• **EXERCISE**: Return precisely the span of lines from the top of the material below to the line containing "SC.view_settings.exposure = 0.74", both included. Pictures are excluded.

• **SOURCE MATERIAL**:
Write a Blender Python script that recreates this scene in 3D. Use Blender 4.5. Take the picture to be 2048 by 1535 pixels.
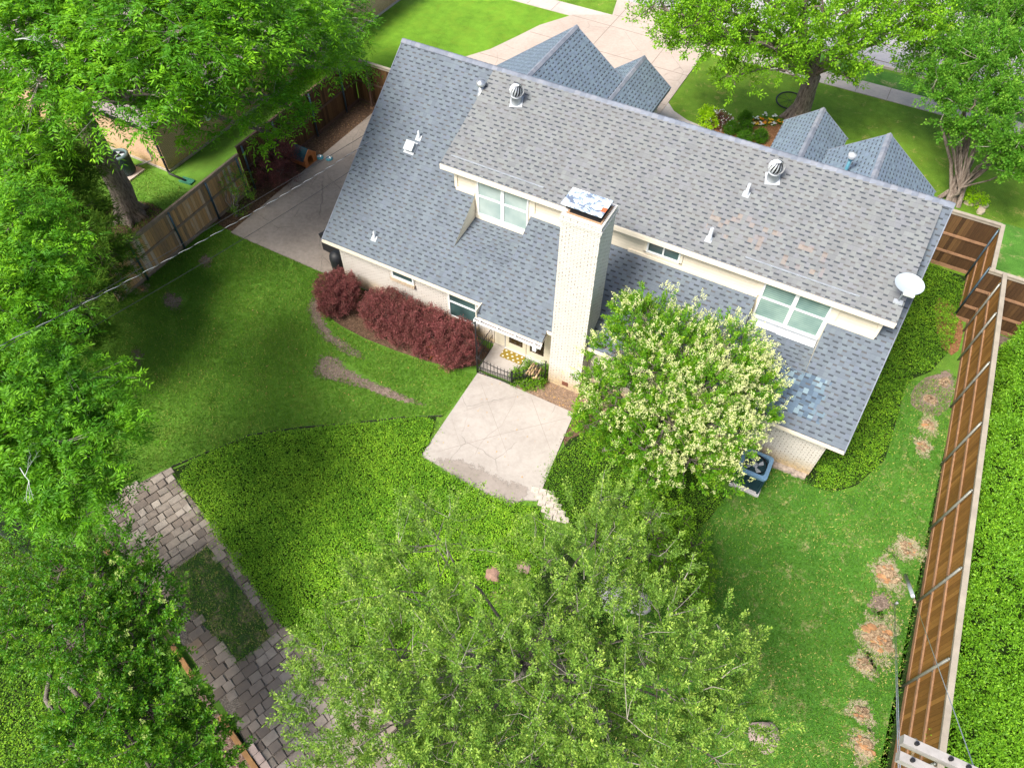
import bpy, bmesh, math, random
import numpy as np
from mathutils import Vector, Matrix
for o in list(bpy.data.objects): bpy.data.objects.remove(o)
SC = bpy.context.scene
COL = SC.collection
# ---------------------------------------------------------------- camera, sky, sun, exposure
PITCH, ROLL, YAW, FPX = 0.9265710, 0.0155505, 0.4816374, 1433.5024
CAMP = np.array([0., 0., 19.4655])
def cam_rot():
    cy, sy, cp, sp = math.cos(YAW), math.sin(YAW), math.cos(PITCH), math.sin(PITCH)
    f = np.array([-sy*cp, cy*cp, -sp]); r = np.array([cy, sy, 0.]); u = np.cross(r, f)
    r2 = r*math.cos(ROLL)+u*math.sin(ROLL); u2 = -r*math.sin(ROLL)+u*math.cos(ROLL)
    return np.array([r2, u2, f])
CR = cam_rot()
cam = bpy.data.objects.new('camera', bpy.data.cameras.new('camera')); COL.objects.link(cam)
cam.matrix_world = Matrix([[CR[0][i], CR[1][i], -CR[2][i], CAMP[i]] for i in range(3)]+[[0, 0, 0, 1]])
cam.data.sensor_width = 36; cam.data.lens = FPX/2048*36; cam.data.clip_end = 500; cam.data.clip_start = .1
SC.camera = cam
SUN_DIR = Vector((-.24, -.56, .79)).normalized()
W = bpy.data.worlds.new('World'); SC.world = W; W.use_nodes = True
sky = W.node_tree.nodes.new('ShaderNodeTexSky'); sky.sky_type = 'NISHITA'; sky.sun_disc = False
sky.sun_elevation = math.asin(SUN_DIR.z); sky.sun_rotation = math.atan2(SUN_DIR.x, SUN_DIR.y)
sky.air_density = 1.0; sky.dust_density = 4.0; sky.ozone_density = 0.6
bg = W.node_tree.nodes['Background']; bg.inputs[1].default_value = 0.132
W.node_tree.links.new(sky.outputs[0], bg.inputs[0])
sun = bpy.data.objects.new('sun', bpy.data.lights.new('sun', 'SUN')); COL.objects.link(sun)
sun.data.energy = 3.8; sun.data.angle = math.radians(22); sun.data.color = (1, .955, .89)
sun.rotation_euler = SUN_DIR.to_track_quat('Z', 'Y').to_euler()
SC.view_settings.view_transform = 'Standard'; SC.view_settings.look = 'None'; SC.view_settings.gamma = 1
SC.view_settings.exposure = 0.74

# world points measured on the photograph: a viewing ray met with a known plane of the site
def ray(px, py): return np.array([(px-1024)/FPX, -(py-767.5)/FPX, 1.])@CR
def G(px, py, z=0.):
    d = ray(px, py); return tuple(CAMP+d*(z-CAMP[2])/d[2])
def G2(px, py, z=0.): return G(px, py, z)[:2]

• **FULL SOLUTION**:
Write a Blender Python script that recreates this scene in 3D. Use Blender 4.5. Take the picture to be 2048 by 1535 pixels.
import bpy, bmesh, math, random
import numpy as np
from mathutils import Vector, Matrix
for o in list(bpy.data.objects): bpy.data.objects.remove(o)
SC = bpy.context.scene
COL = SC.collection
# ---------------------------------------------------------------- camera, sky, sun, exposure
PITCH, ROLL, YAW, FPX = 0.9265710, 0.0155505, 0.4816374, 1433.5024
CAMP = np.array([0., 0., 19.4655])
def cam_rot():
    cy, sy, cp, sp = math.cos(YAW), math.sin(YAW), math.cos(PITCH), math.sin(PITCH)
    f = np.array([-sy*cp, cy*cp, -sp]); r = np.array([cy, sy, 0.]); u = np.cross(r, f)
    r2 = r*math.cos(ROLL)+u*math.sin(ROLL); u2 = -r*math.sin(ROLL)+u*math.cos(ROLL)
    return np.array([r2, u2, f])
CR = cam_rot()
cam = bpy.data.objects.new('camera', bpy.data.cameras.new('camera')); COL.objects.link(cam)
cam.matrix_world = Matrix([[CR[0][i], CR[1][i], -CR[2][i], CAMP[i]] for i in range(3)]+[[0, 0, 0, 1]])
cam.data.sensor_width = 36; cam.data.lens = FPX/2048*36; cam.data.clip_end = 500; cam.data.clip_start = .1
SC.camera = cam
SUN_DIR = Vector((-.24, -.56, .79)).normalized()
W = bpy.data.worlds.new('World'); SC.world = W; W.use_nodes = True
sky = W.node_tree.nodes.new('ShaderNodeTexSky'); sky.sky_type = 'NISHITA'; sky.sun_disc = False
sky.sun_elevation = math.asin(SUN_DIR.z); sky.sun_rotation = math.atan2(SUN_DIR.x, SUN_DIR.y)
sky.air_density = 1.0; sky.dust_density = 4.0; sky.ozone_density = 0.6
bg = W.node_tree.nodes['Background']; bg.inputs[1].default_value = 0.132
W.node_tree.links.new(sky.outputs[0], bg.inputs[0])
sun = bpy.data.objects.new('sun', bpy.data.lights.new('sun', 'SUN')); COL.objects.link(sun)
sun.data.energy = 3.8; sun.data.angle = math.radians(22); sun.data.color = (1, .955, .89)
sun.rotation_euler = SUN_DIR.to_track_quat('Z', 'Y').to_euler()
SC.view_settings.view_transform = 'Standard'; SC.view_settings.look = 'None'; SC.view_settings.gamma = 1
SC.view_settings.exposure = 0.74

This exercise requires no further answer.